**Exercise brief:** Quote exactly, and only, the lines of the material below from the line with "Write a Blender" through the line with "nrng = np.random.default_rng(11)".

**Information provided:**
________________________________________
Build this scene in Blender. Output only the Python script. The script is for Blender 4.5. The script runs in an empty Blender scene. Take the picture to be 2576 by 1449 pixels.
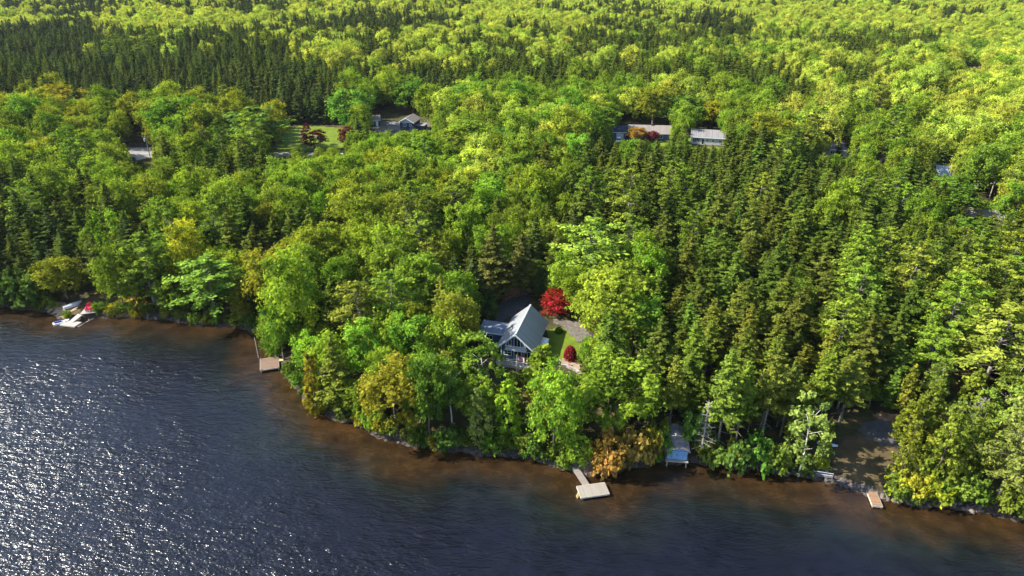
________________________________________
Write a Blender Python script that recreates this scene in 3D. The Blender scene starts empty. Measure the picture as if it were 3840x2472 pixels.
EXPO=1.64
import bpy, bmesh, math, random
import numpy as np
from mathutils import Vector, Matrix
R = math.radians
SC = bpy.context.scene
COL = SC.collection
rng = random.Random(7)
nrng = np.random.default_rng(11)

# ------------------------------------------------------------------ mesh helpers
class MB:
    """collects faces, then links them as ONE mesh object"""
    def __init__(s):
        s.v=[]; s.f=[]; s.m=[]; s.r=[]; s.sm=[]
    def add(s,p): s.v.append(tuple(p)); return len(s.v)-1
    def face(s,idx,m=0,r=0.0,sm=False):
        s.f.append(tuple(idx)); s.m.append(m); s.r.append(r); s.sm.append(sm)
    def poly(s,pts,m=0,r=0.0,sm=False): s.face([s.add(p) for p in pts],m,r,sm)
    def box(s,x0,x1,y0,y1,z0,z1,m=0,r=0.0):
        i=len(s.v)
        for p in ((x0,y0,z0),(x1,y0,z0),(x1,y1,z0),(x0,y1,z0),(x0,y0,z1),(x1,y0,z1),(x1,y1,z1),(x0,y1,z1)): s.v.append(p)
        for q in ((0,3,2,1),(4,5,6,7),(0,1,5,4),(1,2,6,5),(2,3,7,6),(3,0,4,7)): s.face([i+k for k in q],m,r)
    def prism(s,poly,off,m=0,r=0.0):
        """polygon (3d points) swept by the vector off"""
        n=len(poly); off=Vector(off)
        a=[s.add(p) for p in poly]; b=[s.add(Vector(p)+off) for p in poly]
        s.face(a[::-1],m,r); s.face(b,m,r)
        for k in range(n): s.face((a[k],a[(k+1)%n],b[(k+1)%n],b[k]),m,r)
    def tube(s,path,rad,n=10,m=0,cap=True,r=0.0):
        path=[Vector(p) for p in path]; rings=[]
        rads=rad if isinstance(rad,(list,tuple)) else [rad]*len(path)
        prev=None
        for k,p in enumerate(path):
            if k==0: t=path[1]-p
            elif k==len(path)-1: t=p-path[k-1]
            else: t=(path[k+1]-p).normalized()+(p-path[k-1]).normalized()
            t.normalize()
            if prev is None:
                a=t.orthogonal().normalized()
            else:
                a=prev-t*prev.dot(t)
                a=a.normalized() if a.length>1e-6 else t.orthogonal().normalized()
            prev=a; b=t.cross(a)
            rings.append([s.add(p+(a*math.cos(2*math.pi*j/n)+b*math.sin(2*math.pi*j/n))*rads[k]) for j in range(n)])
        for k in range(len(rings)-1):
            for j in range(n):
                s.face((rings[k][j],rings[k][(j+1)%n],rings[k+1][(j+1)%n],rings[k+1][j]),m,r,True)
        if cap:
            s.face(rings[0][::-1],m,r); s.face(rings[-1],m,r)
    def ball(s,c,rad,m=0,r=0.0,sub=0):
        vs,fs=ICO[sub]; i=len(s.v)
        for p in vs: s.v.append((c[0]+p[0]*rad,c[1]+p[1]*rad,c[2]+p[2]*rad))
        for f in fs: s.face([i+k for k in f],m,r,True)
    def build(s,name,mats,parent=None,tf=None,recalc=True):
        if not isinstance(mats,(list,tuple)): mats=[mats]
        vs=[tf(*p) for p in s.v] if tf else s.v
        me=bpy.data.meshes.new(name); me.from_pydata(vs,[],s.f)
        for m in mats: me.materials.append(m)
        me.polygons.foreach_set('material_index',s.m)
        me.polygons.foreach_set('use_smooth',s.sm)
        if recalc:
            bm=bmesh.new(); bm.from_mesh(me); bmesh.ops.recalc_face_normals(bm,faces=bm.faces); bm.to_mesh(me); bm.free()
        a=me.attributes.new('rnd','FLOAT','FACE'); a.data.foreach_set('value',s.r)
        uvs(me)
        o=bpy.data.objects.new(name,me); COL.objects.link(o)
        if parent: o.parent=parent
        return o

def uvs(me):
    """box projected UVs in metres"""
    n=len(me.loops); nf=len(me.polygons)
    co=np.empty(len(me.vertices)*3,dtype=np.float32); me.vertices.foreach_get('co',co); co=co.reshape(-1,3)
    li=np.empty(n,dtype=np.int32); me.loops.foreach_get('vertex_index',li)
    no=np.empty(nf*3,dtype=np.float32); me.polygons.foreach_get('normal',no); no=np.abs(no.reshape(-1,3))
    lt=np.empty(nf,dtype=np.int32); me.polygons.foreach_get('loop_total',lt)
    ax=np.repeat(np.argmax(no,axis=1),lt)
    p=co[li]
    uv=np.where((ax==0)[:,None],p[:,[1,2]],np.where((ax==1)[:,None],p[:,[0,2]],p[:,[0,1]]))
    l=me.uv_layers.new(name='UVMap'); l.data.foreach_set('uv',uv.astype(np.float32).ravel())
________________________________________
**Task answer:**
Write a Blender Python script that recreates this scene in 3D. The Blender scene starts empty. Measure the picture as if it were 3840x2472 pixels.
EXPO=1.64
import bpy, bmesh, math, random
import numpy as np
from mathutils import Vector, Matrix
R = math.radians
SC = bpy.context.scene
COL = SC.collection
rng = random.Random(7)
nrng = np.random.default_rng(11)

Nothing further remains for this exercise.